You must never say the "R" word. "Bunnies" is ok, but don't ask me why rabbits are unlucky.
I also once sailed with a captain who reckoned it was unlucky to turn the ship in an anticlockwise direction. Apparently it made getting in and out of Barry quite interesting.
 
Neptune gets a share of our booze, for being kind to us.
I won't allow any whistling by people, on the boat (the kettle's fine!)
You just don't what wind is going to whistled up
And NO tempting fate!!
 
Took delivery of our cat on a Friday 13th and sailed 2 hours later to take home, 420 n miles and one problem, even managed a few good fish on an old line and lure we found on board.

However my Son, the only other person on board would let me take any bananas on board; not even after I explained why banana boats sank and caused the myth.

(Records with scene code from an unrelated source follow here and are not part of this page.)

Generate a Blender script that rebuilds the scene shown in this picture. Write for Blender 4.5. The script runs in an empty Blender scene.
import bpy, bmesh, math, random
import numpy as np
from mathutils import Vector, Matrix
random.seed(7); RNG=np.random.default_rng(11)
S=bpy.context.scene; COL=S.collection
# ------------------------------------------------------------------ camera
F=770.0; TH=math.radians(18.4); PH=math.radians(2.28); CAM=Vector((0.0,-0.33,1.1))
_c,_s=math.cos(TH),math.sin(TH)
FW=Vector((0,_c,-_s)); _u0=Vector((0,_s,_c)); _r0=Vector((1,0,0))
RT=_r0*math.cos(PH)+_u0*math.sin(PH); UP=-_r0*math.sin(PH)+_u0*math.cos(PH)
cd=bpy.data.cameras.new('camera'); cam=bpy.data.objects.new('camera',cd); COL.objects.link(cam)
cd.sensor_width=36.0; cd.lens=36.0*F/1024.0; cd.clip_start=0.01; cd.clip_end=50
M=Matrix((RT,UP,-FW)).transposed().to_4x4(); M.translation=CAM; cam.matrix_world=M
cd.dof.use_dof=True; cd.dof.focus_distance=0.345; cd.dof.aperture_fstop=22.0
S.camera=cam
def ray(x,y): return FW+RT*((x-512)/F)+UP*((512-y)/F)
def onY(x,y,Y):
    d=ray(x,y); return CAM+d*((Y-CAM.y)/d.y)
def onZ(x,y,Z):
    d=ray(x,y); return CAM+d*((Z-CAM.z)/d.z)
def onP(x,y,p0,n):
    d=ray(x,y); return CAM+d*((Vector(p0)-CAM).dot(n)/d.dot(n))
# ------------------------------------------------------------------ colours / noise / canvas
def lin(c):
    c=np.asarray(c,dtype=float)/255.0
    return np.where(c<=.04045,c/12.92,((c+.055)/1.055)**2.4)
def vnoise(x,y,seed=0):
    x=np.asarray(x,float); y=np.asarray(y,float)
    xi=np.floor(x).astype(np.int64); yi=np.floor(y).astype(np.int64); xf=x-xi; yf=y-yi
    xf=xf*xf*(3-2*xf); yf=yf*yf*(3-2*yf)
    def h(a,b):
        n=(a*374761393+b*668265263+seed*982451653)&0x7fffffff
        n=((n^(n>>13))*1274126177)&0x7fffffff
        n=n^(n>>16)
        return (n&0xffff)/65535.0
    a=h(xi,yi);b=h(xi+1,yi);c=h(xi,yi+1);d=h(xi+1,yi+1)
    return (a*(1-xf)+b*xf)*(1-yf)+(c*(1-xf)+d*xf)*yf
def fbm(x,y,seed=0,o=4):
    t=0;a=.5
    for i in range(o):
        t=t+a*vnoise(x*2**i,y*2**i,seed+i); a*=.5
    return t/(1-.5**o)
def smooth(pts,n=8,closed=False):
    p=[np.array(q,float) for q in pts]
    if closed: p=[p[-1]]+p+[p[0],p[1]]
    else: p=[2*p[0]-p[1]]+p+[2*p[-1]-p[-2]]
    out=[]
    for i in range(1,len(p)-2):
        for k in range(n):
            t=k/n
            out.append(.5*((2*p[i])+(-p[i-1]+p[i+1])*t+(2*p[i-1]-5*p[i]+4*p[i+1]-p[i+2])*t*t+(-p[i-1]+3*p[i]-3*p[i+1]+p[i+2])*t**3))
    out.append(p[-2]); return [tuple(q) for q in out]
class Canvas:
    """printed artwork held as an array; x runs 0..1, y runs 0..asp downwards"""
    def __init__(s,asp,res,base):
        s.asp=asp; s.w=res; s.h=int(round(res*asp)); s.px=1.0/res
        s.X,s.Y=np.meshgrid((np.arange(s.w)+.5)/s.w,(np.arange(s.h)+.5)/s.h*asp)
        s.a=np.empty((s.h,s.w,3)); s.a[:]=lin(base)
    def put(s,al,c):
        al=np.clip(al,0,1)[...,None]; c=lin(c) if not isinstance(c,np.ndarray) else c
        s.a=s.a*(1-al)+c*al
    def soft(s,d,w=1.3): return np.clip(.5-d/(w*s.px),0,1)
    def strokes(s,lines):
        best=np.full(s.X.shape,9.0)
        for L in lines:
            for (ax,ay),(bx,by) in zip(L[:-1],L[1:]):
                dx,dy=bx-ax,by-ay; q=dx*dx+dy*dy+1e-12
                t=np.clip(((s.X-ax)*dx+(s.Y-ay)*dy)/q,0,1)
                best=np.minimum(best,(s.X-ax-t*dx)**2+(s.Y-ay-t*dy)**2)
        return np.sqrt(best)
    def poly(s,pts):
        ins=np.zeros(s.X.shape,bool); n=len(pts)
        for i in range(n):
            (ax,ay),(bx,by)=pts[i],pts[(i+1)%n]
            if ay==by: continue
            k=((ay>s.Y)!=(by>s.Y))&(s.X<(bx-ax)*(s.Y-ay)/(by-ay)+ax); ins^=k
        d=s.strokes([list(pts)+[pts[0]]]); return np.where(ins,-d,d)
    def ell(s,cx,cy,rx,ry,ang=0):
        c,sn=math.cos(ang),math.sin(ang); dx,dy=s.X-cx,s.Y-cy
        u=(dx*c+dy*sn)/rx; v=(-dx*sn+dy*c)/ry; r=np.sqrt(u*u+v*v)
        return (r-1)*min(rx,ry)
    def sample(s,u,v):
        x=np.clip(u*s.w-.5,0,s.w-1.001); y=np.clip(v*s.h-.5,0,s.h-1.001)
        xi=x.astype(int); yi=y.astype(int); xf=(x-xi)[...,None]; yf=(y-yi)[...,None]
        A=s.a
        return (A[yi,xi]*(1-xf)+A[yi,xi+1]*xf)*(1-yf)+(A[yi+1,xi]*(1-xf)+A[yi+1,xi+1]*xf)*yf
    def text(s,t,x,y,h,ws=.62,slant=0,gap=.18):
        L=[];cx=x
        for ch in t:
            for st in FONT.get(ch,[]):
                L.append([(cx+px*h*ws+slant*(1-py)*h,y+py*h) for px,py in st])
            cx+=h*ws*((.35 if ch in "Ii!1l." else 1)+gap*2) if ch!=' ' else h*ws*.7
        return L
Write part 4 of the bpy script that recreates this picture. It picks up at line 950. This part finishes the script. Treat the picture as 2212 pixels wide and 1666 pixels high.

Back then ships were loaded till the hold was full. Now if you were loaded with hay and me with bananas and we hit a good storm, chances are I might not make it, primarily because I was carring a lot more weight in my hold.

Avagoodweekend......:)
 
I always have pastys onboard when in Janner land. But they have to be good ones. Not the one's sold by the likes of the Cornish Oggie Co................they are c**p.

Superstitions onboard ? one or two but we try to avoid them.

We do however have Mrs B who lives onboard with us. Well, not actually Mrs B, but her spirit.
She was the wife of the previous owner. Cant fully explain it, but we have had some very strange things happen.